PROVIDED MATERIAL -
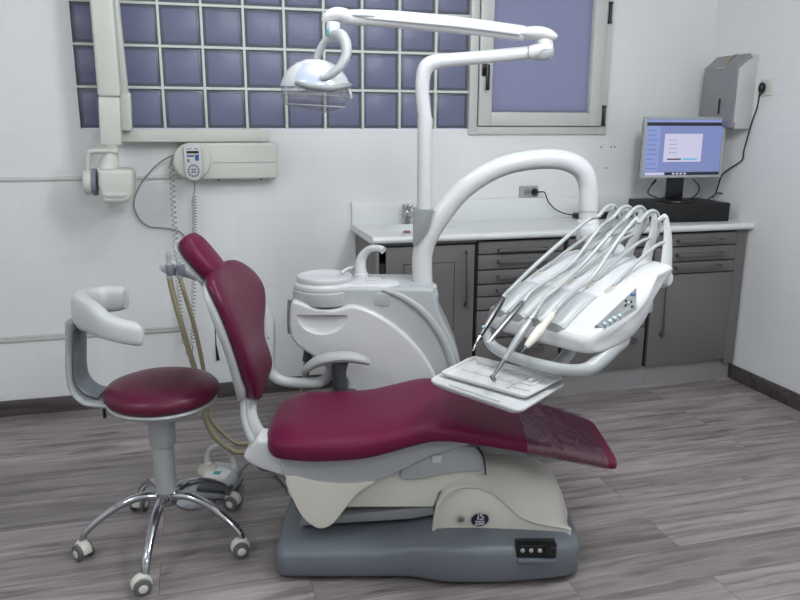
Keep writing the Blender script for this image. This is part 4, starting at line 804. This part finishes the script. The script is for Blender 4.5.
# control panel (irregular quad) laid on the body
cq = [(594, 328), (605, 328), (636, 309.5), (636.5, 288)]
def surf_patch(quad, m, name, parent, lift, n=14, th=.0):
    b = B(); vs = []
    for i in range(n+1):
        row = []
        for j in range(n+1):
            a, c = i/n, j/n
            x = (quad[0][0]*(1-a)+quad[1][0]*a)*(1-c)+(quad[3][0]*(1-a)+quad[2][0]*a)*c
            y = (quad[0][1]*(1-a)+quad[1][1]*a)*(1-c)+(quad[3][1]*(1-a)+quad[2][1]*a)*c
            p, nn = hit(x, y, lift)
            row.append(b.verts.new(p) if p is not None else None)
        vs.append(row)
    for i in range(n):
        for j in range(n):
            q4 = (vs[i][j], vs[i+1][j], vs[i+1][j+1], vs[i][j+1])
            if all(q is not None for q in q4): b.faces.new(q4)
    r_ = bmesh.ops.solidify(b, geom=b.faces[:], thickness=.003); return obj(name, b, m, parent, sharp=60)
    dn = -hit(*[sum(q[k] for q in quad)/4 for k in (0, 1)])[1]*.003
    for v in r_['geom']:
        if isinstance(v, bmesh.types.BMVert): v.co += dn
    return obj(name, b, m, parent, sharp=60)
cpn = surf_patch(cq, 'lgrey', 'control_panel', da, .0025)
def on_head(x, y, m, name, r, hh, parent, flat=1):
    p, nn = hit(x, y, .0035); b = B(); lathe(b, [(r, 0), (r, hh*.6), (r*.7, hh), (.0005, hh)], p, nn, 14); return obj(name, b, m, parent)
for x, y in [(604.5, 324.5), (609.5, 321.5), (614, 318.5), (619, 316)]: on_head(x, y, 'button', 'panel_button', .0058, .003, cpn); on_head(x+.8, y+2.8, 'mgrey', 'panel_button', .003, .004, cpn)
for x, y in [(626, 302), (631, 303), (625.5, 306.5), (631.5, 307.5)]: on_head(x, y, 'dgrey2', 'panel_button', .0036, .004, cpn)
on_head(628.5, 304.5, 'white2', 'panel_button', .0045, .005, cpn); on_head(633, 295.5, 'blue', 'panel_button', .007, .003, cpn); on_head(596.5, 327.0, 'dgrey2', 'panel_button', .0028, .003, cpn)
# elbow from the tube arm to the back of the console
b = B(); rod(b, S(588.5, 219, 2.9)-Z_*.09, S(588.5, 219, 2.9), .044, 32, .012)
tube(b, [S(588.5, 232, 2.9), S(598, 241, 2.82), S(612, 252, 2.72), Vector(K(.2, .50, .96)), Vector(K(.2, .44, .95))], [.044, .046, .044, .042, .04], 6, 24); obj('elbow', b, 'white', da)
b = B(); c0, c1 = K(.05, .47, .965), K(.36, .47, .965); tube(b, [c0, c0+(c1-c0)*.1, (c0+c1)/2, c1-(c1-c0)*.1, c1], [.02, .034, .036, .034, .02], 6, 18); obj('rear_bar', b, 'white', da)
b = B(); prism(b, [(0, 0), (1, 0), (1, 1)], 0, 1); b.free()
# underside box at the right rear
b = B(); c0 = K(.33, .30, .85); rod(b, K(.335, .345, .875), K(.335, .345, .945), .042, 28, .008); obj('underside_cap', b, 'lgrey', da); b = B(); rod(b, K(.17, .24, .80), K(.17, .24, .89), .05, 28, .008); obj('underside_hub', b, 'lgrey', da)
# front handle loop under the console
hpts = [K(.02, .07, .84), S(490, 327, 2.30), S(487.5, 336, 2.27), S(494, 347, 2.22), S(512, 356.5, 2.16), S(540, 365, 2.09), S(568, 370, 2.03), S(586, 369.5, 2.0), S(598, 362, 2.02), S(611, 349, 2.055), S(621, 337, 2.10), K(.325, .12, .86)]
b = B(); tube(b, hpts, [.014, .015, .016, .017, .0175, .018, .018, .020, .023, .025, .024, .02], 7, 18); obj('handle_loop', b, 'lgrey', da)
# whip arms: flared fins at the rear, each curving up
arcs = [((612, 206), 2.50), ((627, 207), 2.455), ((640, 207.5), 2.41), ((653, 211.5), 2.37), ((664, 216), 2.33)]
for k, ((ax_, ay_), V) in enumerate(arcs):
    s = .06+.073*k; b0 = K(s, .455, .985); tp = S(ax_, ay_, V)
    b = B(); tube(b, [b0-Z_*.03, b0+Z_*.03, b0+(tp-b0)*.6+tdir*.018, b0+(tp-b0)*.9+tdir*.012, tp-Z_*.004, tp-tdir*.035-Z_*.012], [.030, .030, .022, .015, .011, .007], 6, 12, flat=(.34, 1.0), up=tdir); obj('whip_arm', b, 'white2', da)
    p, nn = top(.045+.07*k, .215, .002); b = B(); q = b0+(tp-b0)*.55; tube(b, [p, p+(q-p)*.45+Z_*.012, p+(q-p)*.8+Z_*.012, q], .0055, 6, 8); obj('whip_rod', b, 'hoseg', da)
# handpieces resting in the grooves, each with its hose over the whip arm
def piece(name, label, cat, A_, B_, prof, m, arc, V, mids, hosem='hoseg', extra=None, hr=.0065):
    t = thing(name, label, cat, (A_+B_)/2)
    L_ = (B_-A_).length; b = B(); lathe(b, [(r, L_*f) for f, r in prof], A_, B_-A_, 20); obj('handle_body', b, m, t)
    tp = S(*arc, V)
    b = B(); d0 = (A_-B_).normalized(); s = .06+.073*arcs_index[arc]
    tube(b, [A_+d0*-.01, A_+d0*.012]+mids+[tp-tdir*.075-Z_*.030, tp-tdir*.035-Z_*.004, tp+tdir*.004+Z_*.001, tp+tdir*.034-Z_*.018, tp+tdir*.044-Z_*.06, K(s, .485, 1.06), K(s, .465, .99)], hr, 7, 10); obj('hose', b, hosem, t)
    if extra: extra(t, A_, B_)
    return t
arcs_index = {a: i for i, (a, v) in enumerate(arcs)}
def mid(x, y, V): return S(x, y, V)
def ex_syr(t, A_, B_):
    d = (B_-A_).normalized(); b = B(); tube(b, [B_-d*.01, B_+d*.012, B_+d*.03+Vector((.0, 0, -.003)), B_+d*.042+Vector((-.002, 0, -.014))], [.005, .0042, .0035, .003], 5, 10); obj('tip', b, 'steel', t)
    b = B(); ellipsoid(b, B_-d*.028+Vector((-.002, -.004, .008)), (.007, .006, .006), seg=12); obj('trigger', b, 'button', t)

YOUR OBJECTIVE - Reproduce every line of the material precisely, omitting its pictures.

EXERCISE RESPONSE -
Keep writing the Blender script for this image. This is part 4, starting at line 804. This part finishes the script. The script is for Blender 4.5.
# control panel (irregular quad) laid on the body
cq = [(594, 328), (605, 328), (636, 309.5), (636.5, 288)]
def surf_patch(quad, m, name, parent, lift, n=14, th=.0):
    b = B(); vs = []
    for i in range(n+1):
        row = []
        for j in range(n+1):
            a, c = i/n, j/n
            x = (quad[0][0]*(1-a)+quad[1][0]*a)*(1-c)+(quad[3][0]*(1-a)+quad[2][0]*a)*c
            y = (quad[0][1]*(1-a)+quad[1][1]*a)*(1-c)+(quad[3][1]*(1-a)+quad[2][1]*a)*c
            p, nn = hit(x, y, lift)
            row.append(b.verts.new(p) if p is not None else None)
        vs.append(row)
    for i in range(n):
        for j in range(n):
            q4 = (vs[i][j], vs[i+1][j], vs[i+1][j+1], vs[i][j+1])
            if all(q is not None for q in q4): b.faces.new(q4)
    r_ = bmesh.ops.solidify(b, geom=b.faces[:], thickness=.003); return obj(name, b, m, parent, sharp=60)
    dn = -hit(*[sum(q[k] for q in quad)/4 for k in (0, 1)])[1]*.003
    for v in r_['geom']:
        if isinstance(v, bmesh.types.BMVert): v.co += dn
    return obj(name, b, m, parent, sharp=60)
cpn = surf_patch(cq, 'lgrey', 'control_panel', da, .0025)
def on_head(x, y, m, name, r, hh, parent, flat=1):
    p, nn = hit(x, y, .0035); b = B(); lathe(b, [(r, 0), (r, hh*.6), (r*.7, hh), (.0005, hh)], p, nn, 14); return obj(name, b, m, parent)
for x, y in [(604.5, 324.5), (609.5, 321.5), (614, 318.5), (619, 316)]: on_head(x, y, 'button', 'panel_button', .0058, .003, cpn); on_head(x+.8, y+2.8, 'mgrey', 'panel_button', .003, .004, cpn)
for x, y in [(626, 302), (631, 303), (625.5, 306.5), (631.5, 307.5)]: on_head(x, y, 'dgrey2', 'panel_button', .0036, .004, cpn)
on_head(628.5, 304.5, 'white2', 'panel_button', .0045, .005, cpn); on_head(633, 295.5, 'blue', 'panel_button', .007, .003, cpn); on_head(596.5, 327.0, 'dgrey2', 'panel_button', .0028, .003, cpn)
# elbow from the tube arm to the back of the console
b = B(); rod(b, S(588.5, 219, 2.9)-Z_*.09, S(588.5, 219, 2.9), .044, 32, .012)
tube(b, [S(588.5, 232, 2.9), S(598, 241, 2.82), S(612, 252, 2.72), Vector(K(.2, .50, .96)), Vector(K(.2, .44, .95))], [.044, .046, .044, .042, .04], 6, 24); obj('elbow', b, 'white', da)
b = B(); c0, c1 = K(.05, .47, .965), K(.36, .47, .965); tube(b, [c0, c0+(c1-c0)*.1, (c0+c1)/2, c1-(c1-c0)*.1, c1], [.02, .034, .036, .034, .02], 6, 18); obj('rear_bar', b, 'white', da)
b = B(); prism(b, [(0, 0), (1, 0), (1, 1)], 0, 1); b.free()
# underside box at the right rear
b = B(); c0 = K(.33, .30, .85); rod(b, K(.335, .345, .875), K(.335, .345, .945), .042, 28, .008); obj('underside_cap', b, 'lgrey', da); b = B(); rod(b, K(.17, .24, .80), K(.17, .24, .89), .05, 28, .008); obj('underside_hub', b, 'lgrey', da)
# front handle loop under the console
hpts = [K(.02, .07, .84), S(490, 327, 2.30), S(487.5, 336, 2.27), S(494, 347, 2.22), S(512, 356.5, 2.16), S(540, 365, 2.09), S(568, 370, 2.03), S(586, 369.5, 2.0), S(598, 362, 2.02), S(611, 349, 2.055), S(621, 337, 2.10), K(.325, .12, .86)]
b = B(); tube(b, hpts, [.014, .015, .016, .017, .0175, .018, .018, .020, .023, .025, .024, .02], 7, 18); obj('handle_loop', b, 'lgrey', da)
# whip arms: flared fins at the rear, each curving up
arcs = [((612, 206), 2.50), ((627, 207), 2.455), ((640, 207.5), 2.41), ((653, 211.5), 2.37), ((664, 216), 2.33)]
for k, ((ax_, ay_), V) in enumerate(arcs):
    s = .06+.073*k; b0 = K(s, .455, .985); tp = S(ax_, ay_, V)
    b = B(); tube(b, [b0-Z_*.03, b0+Z_*.03, b0+(tp-b0)*.6+tdir*.018, b0+(tp-b0)*.9+tdir*.012, tp-Z_*.004, tp-tdir*.035-Z_*.012], [.030, .030, .022, .015, .011, .007], 6, 12, flat=(.34, 1.0), up=tdir); obj('whip_arm', b, 'white2', da)
    p, nn = top(.045+.07*k, .215, .002); b = B(); q = b0+(tp-b0)*.55; tube(b, [p, p+(q-p)*.45+Z_*.012, p+(q-p)*.8+Z_*.012, q], .0055, 6, 8); obj('whip_rod', b, 'hoseg', da)
# handpieces resting in the grooves, each with its hose over the whip arm
def piece(name, label, cat, A_, B_, prof, m, arc, V, mids, hosem='hoseg', extra=None, hr=.0065):
    t = thing(name, label, cat, (A_+B_)/2)
    L_ = (B_-A_).length; b = B(); lathe(b, [(r, L_*f) for f, r in prof], A_, B_-A_, 20); obj('handle_body', b, m, t)
    tp = S(*arc, V)
    b = B(); d0 = (A_-B_).normalized(); s = .06+.073*arcs_index[arc]
    tube(b, [A_+d0*-.01, A_+d0*.012]+mids+[tp-tdir*.075-Z_*.030, tp-tdir*.035-Z_*.004, tp+tdir*.004+Z_*.001, tp+tdir*.034-Z_*.018, tp+tdir*.044-Z_*.06, K(s, .485, 1.06), K(s, .465, .99)], hr, 7, 10); obj('hose', b, hosem, t)
    if extra: extra(t, A_, B_)
    return t
arcs_index = {a: i for i, (a, v) in enumerate(arcs)}
def mid(x, y, V): return S(x, y, V)
def ex_syr(t, A_, B_):
    d = (B_-A_).normalized(); b = B(); tube(b, [B_-d*.01, B_+d*.012, B_+d*.03+Vector((.0, 0, -.003)), B_+d*.042+Vector((-.002, 0, -.014))], [.005, .0042, .0035, .003], 5, 10); obj('tip', b, 'steel', t)
    b = B(); ellipsoid(b, B_-d*.028+Vector((-.002, -.004, .008)), (.007, .006, .006), seg=12); obj('trigger', b, 'button', t)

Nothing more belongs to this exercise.